Election officials voted unanimously Monday to close three rural precincts in Randolph County, a year after protests helped stop more far-reaching closures of voting locations.
The Randolph County Board of Elections voted 3-0 to approve shutting down three overwhelmingly white precincts that lacked accommodations for people with disabilities. Last year’s plan would have closed seven of nine precincts in the majority African American county.
The decision to reduce voting locations was billed as a cost-saving effort in a southwest Georgia county whose government lacks money to pay for repairs of precincts housed in aluminum buildings that serve as volunteer fire stations.
Rather than spend tens of thousands of dollars to make precincts accessible to people with disabilities, the county will save roughly $4,500 per election by closing those polling places.
This year's debate over precinct closures lacked the outcry seen last year, when local voters and national voting rights organizations successfully rallied against the effort to reduce voting access just weeks before the heated election for governor between Democrat Stacey Abrams and Republican Brian Kemp.
“The public was more in agreement,” Michelle Graham, a member of the elections board, said earlier this month. “They gave suggestions about which ones they didn’t want closed, and we listened.”

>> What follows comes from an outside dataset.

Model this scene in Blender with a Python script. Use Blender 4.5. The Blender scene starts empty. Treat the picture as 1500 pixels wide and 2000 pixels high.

But opponents of closing precincts said fewer polling locations will result in less people being able to exercise their fundamental voting rights, no matter whether they’re black or white.
“Making it more difficult, more time consuming and more costly to vote by closing polling locations is always wrong, regardless of the race or voting history of the voters most impacted,” according to a statement this month from the NAACP Legal Defense & Education Fund, the Georgia Coalition for the People’s Agenda and Fair Fight Action, a voting rights group founded by Abrams.
The precincts set for closure have the fewest numbers of African American voters in the county. In all, 447 white voters and 54 black voters will be reassigned to other precincts.
A growing number of precincts have been shut down in Georgia since the U.S. Supreme Court in 2013 removed requirements under the Voting Rights Act for some local governments to first obtain federal clearance.
County election officials closed 214 precincts across Georgia between 2012 and 2018, according to an analysis The Atlanta Journal-Constitution conducted last year.